Below is a listing; reproduce each line of it exactly.

PROVIDED MATERIAL -
┄┄┄┄┄┄┄┄┄┄┄┄┄┄┄┄┄┄┄┄

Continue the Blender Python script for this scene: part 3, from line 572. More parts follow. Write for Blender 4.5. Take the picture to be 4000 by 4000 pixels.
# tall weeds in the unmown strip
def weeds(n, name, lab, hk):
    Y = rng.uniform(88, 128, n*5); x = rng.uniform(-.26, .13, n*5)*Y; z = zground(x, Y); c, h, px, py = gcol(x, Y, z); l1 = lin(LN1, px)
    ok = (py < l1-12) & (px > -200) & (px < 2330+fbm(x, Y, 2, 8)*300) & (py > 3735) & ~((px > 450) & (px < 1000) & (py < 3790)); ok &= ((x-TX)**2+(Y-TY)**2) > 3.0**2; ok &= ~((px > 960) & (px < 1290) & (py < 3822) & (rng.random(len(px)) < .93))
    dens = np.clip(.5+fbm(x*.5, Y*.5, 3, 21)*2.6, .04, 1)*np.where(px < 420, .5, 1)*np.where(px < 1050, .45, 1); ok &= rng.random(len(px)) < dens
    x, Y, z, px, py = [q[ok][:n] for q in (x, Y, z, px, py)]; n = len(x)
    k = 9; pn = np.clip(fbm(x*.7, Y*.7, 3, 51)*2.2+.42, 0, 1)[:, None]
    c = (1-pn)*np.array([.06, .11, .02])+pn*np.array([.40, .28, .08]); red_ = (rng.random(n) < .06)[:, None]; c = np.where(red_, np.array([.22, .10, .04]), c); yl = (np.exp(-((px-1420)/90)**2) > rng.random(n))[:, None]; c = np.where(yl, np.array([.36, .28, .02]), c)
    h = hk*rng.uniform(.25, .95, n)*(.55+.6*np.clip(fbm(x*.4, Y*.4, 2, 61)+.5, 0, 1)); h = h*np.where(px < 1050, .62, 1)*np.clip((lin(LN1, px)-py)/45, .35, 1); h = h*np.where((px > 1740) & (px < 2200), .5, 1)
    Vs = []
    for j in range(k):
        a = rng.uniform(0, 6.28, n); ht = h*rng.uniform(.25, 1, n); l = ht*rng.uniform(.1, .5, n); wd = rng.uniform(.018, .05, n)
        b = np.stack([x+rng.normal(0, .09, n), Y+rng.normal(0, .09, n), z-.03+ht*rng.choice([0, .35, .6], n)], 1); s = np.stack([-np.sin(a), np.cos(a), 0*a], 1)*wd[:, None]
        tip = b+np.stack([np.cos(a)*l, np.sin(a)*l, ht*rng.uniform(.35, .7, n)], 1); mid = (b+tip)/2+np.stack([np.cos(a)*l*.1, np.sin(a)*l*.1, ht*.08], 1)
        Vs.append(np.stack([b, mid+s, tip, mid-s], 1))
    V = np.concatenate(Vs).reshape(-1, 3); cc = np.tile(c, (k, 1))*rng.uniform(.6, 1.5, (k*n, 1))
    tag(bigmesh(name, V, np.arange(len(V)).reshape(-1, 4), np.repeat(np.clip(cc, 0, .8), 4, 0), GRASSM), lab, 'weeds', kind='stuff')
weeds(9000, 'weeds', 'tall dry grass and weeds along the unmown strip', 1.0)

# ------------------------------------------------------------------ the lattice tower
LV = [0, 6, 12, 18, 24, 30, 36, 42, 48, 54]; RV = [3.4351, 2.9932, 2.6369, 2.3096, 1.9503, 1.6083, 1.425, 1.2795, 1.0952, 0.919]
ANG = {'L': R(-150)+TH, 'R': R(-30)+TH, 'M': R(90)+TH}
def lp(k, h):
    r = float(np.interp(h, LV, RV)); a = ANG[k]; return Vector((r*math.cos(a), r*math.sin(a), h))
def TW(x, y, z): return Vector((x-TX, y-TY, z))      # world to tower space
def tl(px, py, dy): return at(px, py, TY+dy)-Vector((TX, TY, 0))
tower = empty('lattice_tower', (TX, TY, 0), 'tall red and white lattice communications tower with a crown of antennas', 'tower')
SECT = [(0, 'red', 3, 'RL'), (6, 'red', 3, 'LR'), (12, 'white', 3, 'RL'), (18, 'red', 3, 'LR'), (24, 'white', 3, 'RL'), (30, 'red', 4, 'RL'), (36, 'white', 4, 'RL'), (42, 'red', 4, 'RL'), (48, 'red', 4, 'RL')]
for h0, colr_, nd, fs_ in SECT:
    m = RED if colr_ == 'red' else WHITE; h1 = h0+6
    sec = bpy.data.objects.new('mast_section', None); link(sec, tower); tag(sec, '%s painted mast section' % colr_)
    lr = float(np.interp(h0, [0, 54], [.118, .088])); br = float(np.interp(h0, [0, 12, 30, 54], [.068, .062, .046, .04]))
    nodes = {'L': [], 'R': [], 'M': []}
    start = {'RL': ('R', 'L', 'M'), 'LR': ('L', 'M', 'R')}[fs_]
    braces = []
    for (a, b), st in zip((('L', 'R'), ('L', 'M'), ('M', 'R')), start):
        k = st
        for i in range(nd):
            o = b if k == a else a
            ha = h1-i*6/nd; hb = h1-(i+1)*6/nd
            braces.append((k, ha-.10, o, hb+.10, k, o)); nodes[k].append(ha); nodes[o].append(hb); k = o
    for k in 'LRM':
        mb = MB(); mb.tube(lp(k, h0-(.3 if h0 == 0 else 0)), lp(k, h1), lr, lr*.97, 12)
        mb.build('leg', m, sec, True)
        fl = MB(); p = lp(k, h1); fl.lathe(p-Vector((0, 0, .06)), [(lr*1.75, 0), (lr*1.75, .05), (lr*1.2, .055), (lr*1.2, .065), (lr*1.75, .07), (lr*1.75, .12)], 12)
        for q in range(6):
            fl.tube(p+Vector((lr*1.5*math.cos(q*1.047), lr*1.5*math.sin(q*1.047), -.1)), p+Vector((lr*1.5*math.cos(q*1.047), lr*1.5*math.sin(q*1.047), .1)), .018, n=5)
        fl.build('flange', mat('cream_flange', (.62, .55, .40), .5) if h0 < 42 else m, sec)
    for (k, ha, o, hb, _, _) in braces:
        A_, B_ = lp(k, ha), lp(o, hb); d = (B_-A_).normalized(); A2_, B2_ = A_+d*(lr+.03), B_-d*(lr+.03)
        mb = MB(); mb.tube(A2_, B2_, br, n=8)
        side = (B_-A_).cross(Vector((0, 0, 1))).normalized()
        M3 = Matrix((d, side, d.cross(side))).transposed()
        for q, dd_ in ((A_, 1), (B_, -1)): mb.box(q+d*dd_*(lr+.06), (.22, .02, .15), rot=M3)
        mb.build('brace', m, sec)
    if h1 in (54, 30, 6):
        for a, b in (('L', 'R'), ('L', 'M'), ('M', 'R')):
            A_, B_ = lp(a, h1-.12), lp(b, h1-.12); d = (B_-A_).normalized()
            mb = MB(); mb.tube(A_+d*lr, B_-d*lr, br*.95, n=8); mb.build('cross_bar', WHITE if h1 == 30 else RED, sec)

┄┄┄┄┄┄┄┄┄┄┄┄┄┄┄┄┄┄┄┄

OUTPUT FOR THIS TASK -
Continue the Blender Python script for this scene: part 3, from line 572. More parts follow. Write for Blender 4.5. Take the picture to be 4000 by 4000 pixels.
# tall weeds in the unmown strip
def weeds(n, name, lab, hk):
    Y = rng.uniform(88, 128, n*5); x = rng.uniform(-.26, .13, n*5)*Y; z = zground(x, Y); c, h, px, py = gcol(x, Y, z); l1 = lin(LN1, px)
    ok = (py < l1-12) & (px > -200) & (px < 2330+fbm(x, Y, 2, 8)*300) & (py > 3735) & ~((px > 450) & (px < 1000) & (py < 3790)); ok &= ((x-TX)**2+(Y-TY)**2) > 3.0**2; ok &= ~((px > 960) & (px < 1290) & (py < 3822) & (rng.random(len(px)) < .93))
    dens = np.clip(.5+fbm(x*.5, Y*.5, 3, 21)*2.6, .04, 1)*np.where(px < 420, .5, 1)*np.where(px < 1050, .45, 1); ok &= rng.random(len(px)) < dens
    x, Y, z, px, py = [q[ok][:n] for q in (x, Y, z, px, py)]; n = len(x)
    k = 9; pn = np.clip(fbm(x*.7, Y*.7, 3, 51)*2.2+.42, 0, 1)[:, None]
    c = (1-pn)*np.array([.06, .11, .02])+pn*np.array([.40, .28, .08]); red_ = (rng.random(n) < .06)[:, None]; c = np.where(red_, np.array([.22, .10, .04]), c); yl = (np.exp(-((px-1420)/90)**2) > rng.random(n))[:, None]; c = np.where(yl, np.array([.36, .28, .02]), c)
    h = hk*rng.uniform(.25, .95, n)*(.55+.6*np.clip(fbm(x*.4, Y*.4, 2, 61)+.5, 0, 1)); h = h*np.where(px < 1050, .62, 1)*np.clip((lin(LN1, px)-py)/45, .35, 1); h = h*np.where((px > 1740) & (px < 2200), .5, 1)
    Vs = []
    for j in range(k):
        a = rng.uniform(0, 6.28, n); ht = h*rng.uniform(.25, 1, n); l = ht*rng.uniform(.1, .5, n); wd = rng.uniform(.018, .05, n)
        b = np.stack([x+rng.normal(0, .09, n), Y+rng.normal(0, .09, n), z-.03+ht*rng.choice([0, .35, .6], n)], 1); s = np.stack([-np.sin(a), np.cos(a), 0*a], 1)*wd[:, None]
        tip = b+np.stack([np.cos(a)*l, np.sin(a)*l, ht*rng.uniform(.35, .7, n)], 1); mid = (b+tip)/2+np.stack([np.cos(a)*l*.1, np.sin(a)*l*.1, ht*.08], 1)
        Vs.append(np.stack([b, mid+s, tip, mid-s], 1))
    V = np.concatenate(Vs).reshape(-1, 3); cc = np.tile(c, (k, 1))*rng.uniform(.6, 1.5, (k*n, 1))
    tag(bigmesh(name, V, np.arange(len(V)).reshape(-1, 4), np.repeat(np.clip(cc, 0, .8), 4, 0), GRASSM), lab, 'weeds', kind='stuff')
weeds(9000, 'weeds', 'tall dry grass and weeds along the unmown strip', 1.0)

# ------------------------------------------------------------------ the lattice tower
LV = [0, 6, 12, 18, 24, 30, 36, 42, 48, 54]; RV = [3.4351, 2.9932, 2.6369, 2.3096, 1.9503, 1.6083, 1.425, 1.2795, 1.0952, 0.919]
ANG = {'L': R(-150)+TH, 'R': R(-30)+TH, 'M': R(90)+TH}
def lp(k, h):
    r = float(np.interp(h, LV, RV)); a = ANG[k]; return Vector((r*math.cos(a), r*math.sin(a), h))
def TW(x, y, z): return Vector((x-TX, y-TY, z))      # world to tower space
def tl(px, py, dy): return at(px, py, TY+dy)-Vector((TX, TY, 0))
tower = empty('lattice_tower', (TX, TY, 0), 'tall red and white lattice communications tower with a crown of antennas', 'tower')
SECT = [(0, 'red', 3, 'RL'), (6, 'red', 3, 'LR'), (12, 'white', 3, 'RL'), (18, 'red', 3, 'LR'), (24, 'white', 3, 'RL'), (30, 'red', 4, 'RL'), (36, 'white', 4, 'RL'), (42, 'red', 4, 'RL'), (48, 'red', 4, 'RL')]
for h0, colr_, nd, fs_ in SECT:
    m = RED if colr_ == 'red' else WHITE; h1 = h0+6
    sec = bpy.data.objects.new('mast_section', None); link(sec, tower); tag(sec, '%s painted mast section' % colr_)
    lr = float(np.interp(h0, [0, 54], [.118, .088])); br = float(np.interp(h0, [0, 12, 30, 54], [.068, .062, .046, .04]))
    nodes = {'L': [], 'R': [], 'M': []}
    start = {'RL': ('R', 'L', 'M'), 'LR': ('L', 'M', 'R')}[fs_]
    braces = []
    for (a, b), st in zip((('L', 'R'), ('L', 'M'), ('M', 'R')), start):
        k = st
        for i in range(nd):
            o = b if k == a else a
            ha = h1-i*6/nd; hb = h1-(i+1)*6/nd
            braces.append((k, ha-.10, o, hb+.10, k, o)); nodes[k].append(ha); nodes[o].append(hb); k = o
    for k in 'LRM':
        mb = MB(); mb.tube(lp(k, h0-(.3 if h0 == 0 else 0)), lp(k, h1), lr, lr*.97, 12)
        mb.build('leg', m, sec, True)
        fl = MB(); p = lp(k, h1); fl.lathe(p-Vector((0, 0, .06)), [(lr*1.75, 0), (lr*1.75, .05), (lr*1.2, .055), (lr*1.2, .065), (lr*1.75, .07), (lr*1.75, .12)], 12)
        for q in range(6):
            fl.tube(p+Vector((lr*1.5*math.cos(q*1.047), lr*1.5*math.sin(q*1.047), -.1)), p+Vector((lr*1.5*math.cos(q*1.047), lr*1.5*math.sin(q*1.047), .1)), .018, n=5)
        fl.build('flange', mat('cream_flange', (.62, .55, .40), .5) if h0 < 42 else m, sec)
    for (k, ha, o, hb, _, _) in braces:
        A_, B_ = lp(k, ha), lp(o, hb); d = (B_-A_).normalized(); A2_, B2_ = A_+d*(lr+.03), B_-d*(lr+.03)
        mb = MB(); mb.tube(A2_, B2_, br, n=8)
        side = (B_-A_).cross(Vector((0, 0, 1))).normalized()
        M3 = Matrix((d, side, d.cross(side))).transposed()
        for q, dd_ in ((A_, 1), (B_, -1)): mb.box(q+d*dd_*(lr+.06), (.22, .02, .15), rot=M3)
        mb.build('brace', m, sec)
    if h1 in (54, 30, 6):
        for a, b in (('L', 'R'), ('L', 'M'), ('M', 'R')):
            A_, B_ = lp(a, h1-.12), lp(b, h1-.12); d = (B_-A_).normalized()
            mb = MB(); mb.tube(A_+d*lr, B_-d*lr, br*.95, n=8); mb.build('cross_bar', WHITE if h1 == 30 else RED, sec)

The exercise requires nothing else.